Treating these as the same video is a common mistake. A homepage video optimized for conversion will confuse a new user trying to learn the interface. Separate briefs, separate scripts, separate formats.

See our dedicated analysis of the ROI of explainer videos for SaaS for more on this.

Common Production Mistakes That Reduce Performance        

Starting with the format, not the goal — Deciding on 2D animation before knowing what the video needs to communicate often produces a visually appealing asset with structural problems.
Trying to explain too much — Every additional point in a script dilutes the clarity of every other point. A viewer who finishes a video confused about what the product actually does is a missed conversion
Neglecting audio — Voiceover quality, pacing, and music selection have a significant effect on how professional a video feels. A well-animated video with a rushed voiceover reads as cheap.
No CTA — A video that ends without telling the viewer what to do next wastes the momentum it built. The CTA should be specific, contextual, and tied to where the viewer is in their decision journey.
Posting and forgetting — Deployment matters as much as production. A video buried on a secondary product page won’t move metrics. Video placement should be tested, not assumed.

Final Thought

An explainer video is a communication problem before it’s a production problem. Get the strategy and script right, and the format, animation style, and distribution will follow logically. Get those wrong, and no amount of polished motion graphics will compensate. If you’re working on a product explainer video, a SaaS onboarding video, or need animation services that combine creative execution with strategic thinking, [explore what Eilan Digital’s animation team produces](https://eilandigital.com/services/animation/) — or get in touch directly to discuss your brief.

FAQs

How long should an explainer video be?
For homepage and landing page use, 60–90 seconds is the effective range. Social formats work better under 60 seconds. Onboarding and tutorial videos can run 2–4 minutes if the content justifies it. The length should be determined by the script, not the other way around.
What does an explainer video cost?
Production costs vary significantly based on format, complexity, and the experience level of the production company. Basic whiteboard or template-based videos start lower; custom 2D animation with original character design and professional voiceover sits in a mid-range bracket; complex 3D animation or live-action production with high production values sits higher.

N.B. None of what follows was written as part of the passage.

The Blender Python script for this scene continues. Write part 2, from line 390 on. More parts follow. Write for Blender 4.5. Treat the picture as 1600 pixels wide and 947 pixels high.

As a general principle: the cost of a poorly-made video that doesn’t convert is higher than the cost of doing it properly.
Are explainer videos effective for B2B?
Yes — often more so than for B2C, because B2B buying decisions involve more stakeholders and longer evaluation periods. A clear, credible video gives procurement teams, technical leads, and executives something concrete to review and share. B2B videos work best when they speak directly to the decision-maker’s specific concern rather than leading with product features.
What's the difference between a product explainer video and a demo video?
An explainer video communicates *what* the product does and *why it matters*. A demo video shows *how* to use it. Explainer videos are typically shorter, more narrative-driven, and used earlier in the funnel. Demo videos are longer, more instructional, and used post-conversion or later in the evaluation stage.
How do I brief an explainer video production company?
A strong brief answers: Who is this video for? What do they currently believe, and what do you want them to believe after watching? What single action should they take? Where will this video be placed? What existing brand assets (color, fonts, tone of voice) should the production follow?